** Given instruction **
Which lines hold the word "from"? Copy each of them.

## start Dataset section

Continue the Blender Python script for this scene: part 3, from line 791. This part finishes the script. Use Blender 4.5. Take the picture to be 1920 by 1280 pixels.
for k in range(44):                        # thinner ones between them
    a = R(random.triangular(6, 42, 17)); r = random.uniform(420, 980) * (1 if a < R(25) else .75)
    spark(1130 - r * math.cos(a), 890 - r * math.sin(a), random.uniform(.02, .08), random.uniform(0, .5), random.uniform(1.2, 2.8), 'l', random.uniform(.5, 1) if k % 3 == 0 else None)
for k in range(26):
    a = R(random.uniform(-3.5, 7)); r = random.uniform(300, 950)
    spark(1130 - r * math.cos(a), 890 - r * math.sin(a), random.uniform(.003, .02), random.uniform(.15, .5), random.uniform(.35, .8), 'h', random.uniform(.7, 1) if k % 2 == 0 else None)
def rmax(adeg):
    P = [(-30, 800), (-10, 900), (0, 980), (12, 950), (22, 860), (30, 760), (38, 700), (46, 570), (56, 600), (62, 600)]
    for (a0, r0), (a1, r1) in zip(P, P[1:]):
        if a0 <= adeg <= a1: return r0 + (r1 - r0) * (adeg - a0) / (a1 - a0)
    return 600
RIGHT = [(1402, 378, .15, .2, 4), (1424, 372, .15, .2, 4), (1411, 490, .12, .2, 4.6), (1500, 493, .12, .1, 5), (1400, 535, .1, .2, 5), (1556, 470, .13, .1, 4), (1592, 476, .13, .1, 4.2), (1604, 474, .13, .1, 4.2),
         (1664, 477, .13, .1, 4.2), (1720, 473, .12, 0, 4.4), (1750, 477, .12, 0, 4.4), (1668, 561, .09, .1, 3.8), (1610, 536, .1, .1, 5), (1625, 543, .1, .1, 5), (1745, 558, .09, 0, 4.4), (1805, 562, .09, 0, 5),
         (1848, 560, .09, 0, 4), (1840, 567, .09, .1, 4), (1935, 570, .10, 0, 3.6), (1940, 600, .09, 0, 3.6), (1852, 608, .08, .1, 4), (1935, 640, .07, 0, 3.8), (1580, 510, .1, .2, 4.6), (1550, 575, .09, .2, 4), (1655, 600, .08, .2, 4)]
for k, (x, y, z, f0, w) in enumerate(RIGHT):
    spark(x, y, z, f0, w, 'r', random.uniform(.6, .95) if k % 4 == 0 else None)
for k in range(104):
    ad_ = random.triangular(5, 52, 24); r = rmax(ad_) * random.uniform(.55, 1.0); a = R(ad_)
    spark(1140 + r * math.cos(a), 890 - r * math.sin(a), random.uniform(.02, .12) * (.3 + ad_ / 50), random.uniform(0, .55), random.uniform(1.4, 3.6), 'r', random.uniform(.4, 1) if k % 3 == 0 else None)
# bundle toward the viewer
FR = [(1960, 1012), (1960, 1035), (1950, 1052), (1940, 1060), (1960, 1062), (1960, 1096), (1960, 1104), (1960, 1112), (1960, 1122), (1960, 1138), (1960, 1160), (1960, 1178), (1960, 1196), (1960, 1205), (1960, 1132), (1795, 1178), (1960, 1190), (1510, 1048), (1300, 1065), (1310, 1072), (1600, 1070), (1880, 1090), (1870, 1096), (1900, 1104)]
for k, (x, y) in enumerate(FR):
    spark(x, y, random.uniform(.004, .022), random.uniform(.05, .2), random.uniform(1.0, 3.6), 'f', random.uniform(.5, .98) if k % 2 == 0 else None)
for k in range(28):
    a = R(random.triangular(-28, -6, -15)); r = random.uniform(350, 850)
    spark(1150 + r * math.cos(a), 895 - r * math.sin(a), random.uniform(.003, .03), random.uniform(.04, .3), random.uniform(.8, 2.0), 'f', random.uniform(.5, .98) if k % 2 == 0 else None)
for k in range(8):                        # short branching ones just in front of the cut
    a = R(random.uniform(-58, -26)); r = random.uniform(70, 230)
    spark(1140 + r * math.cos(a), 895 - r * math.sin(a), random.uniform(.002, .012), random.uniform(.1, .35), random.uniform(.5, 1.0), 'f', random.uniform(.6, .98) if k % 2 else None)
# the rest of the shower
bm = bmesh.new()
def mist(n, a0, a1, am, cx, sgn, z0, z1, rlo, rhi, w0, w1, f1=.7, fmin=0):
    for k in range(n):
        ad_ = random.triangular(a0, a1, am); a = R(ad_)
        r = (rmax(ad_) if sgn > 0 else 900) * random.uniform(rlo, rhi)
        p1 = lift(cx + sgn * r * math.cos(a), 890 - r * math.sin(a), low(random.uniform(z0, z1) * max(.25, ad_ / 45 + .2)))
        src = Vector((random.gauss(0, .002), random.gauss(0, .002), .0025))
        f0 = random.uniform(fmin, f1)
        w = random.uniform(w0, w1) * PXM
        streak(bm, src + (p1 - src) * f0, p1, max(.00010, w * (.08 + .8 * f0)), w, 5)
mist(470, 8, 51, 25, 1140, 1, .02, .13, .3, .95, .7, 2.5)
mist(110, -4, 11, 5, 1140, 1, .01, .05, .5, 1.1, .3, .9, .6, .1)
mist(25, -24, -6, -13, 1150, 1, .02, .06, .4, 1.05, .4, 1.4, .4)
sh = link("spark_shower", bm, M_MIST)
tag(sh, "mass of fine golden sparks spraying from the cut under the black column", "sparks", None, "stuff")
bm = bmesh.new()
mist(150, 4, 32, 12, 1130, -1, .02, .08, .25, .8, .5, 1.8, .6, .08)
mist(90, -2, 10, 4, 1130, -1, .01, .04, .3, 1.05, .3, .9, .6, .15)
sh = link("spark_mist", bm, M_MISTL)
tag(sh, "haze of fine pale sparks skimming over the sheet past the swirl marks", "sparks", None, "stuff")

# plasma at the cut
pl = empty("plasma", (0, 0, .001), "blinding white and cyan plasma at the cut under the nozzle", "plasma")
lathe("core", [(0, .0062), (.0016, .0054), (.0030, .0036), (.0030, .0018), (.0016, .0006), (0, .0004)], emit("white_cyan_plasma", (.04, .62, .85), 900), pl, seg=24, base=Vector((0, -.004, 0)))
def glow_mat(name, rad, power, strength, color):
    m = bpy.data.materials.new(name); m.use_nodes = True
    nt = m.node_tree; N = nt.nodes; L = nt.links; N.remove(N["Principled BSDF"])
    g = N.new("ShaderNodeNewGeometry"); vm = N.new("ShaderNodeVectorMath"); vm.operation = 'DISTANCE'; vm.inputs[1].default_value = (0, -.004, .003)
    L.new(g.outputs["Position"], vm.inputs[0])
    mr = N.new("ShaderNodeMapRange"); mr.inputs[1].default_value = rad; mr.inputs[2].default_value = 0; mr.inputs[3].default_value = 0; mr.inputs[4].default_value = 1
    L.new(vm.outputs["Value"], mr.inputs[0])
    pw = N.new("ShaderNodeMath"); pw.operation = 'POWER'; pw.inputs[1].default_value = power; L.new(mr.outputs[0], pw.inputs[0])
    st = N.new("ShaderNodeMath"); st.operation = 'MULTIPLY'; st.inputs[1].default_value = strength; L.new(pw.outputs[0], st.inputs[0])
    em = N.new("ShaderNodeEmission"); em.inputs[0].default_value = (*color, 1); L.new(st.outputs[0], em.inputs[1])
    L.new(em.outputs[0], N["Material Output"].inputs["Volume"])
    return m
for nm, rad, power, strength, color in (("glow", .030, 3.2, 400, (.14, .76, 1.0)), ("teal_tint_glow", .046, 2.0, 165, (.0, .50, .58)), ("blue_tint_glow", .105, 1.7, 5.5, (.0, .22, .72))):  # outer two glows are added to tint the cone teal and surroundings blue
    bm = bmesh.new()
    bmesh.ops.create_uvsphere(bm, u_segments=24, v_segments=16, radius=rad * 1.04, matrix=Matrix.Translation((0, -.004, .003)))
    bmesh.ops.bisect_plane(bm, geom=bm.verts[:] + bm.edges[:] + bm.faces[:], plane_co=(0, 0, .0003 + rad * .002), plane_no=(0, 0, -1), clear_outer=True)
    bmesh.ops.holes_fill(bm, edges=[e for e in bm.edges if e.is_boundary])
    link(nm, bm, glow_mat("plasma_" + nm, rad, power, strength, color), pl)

## end Dataset section

** Result of this task **
Continue the Blender Python script for this scene: part 3, from line 791. This part finishes the script. Use Blender 4.5. Take the picture to be 1920 by 1280 pixels.
tag(sh, "mass of fine golden sparks spraying from the cut under the black column", "sparks", None, "stuff")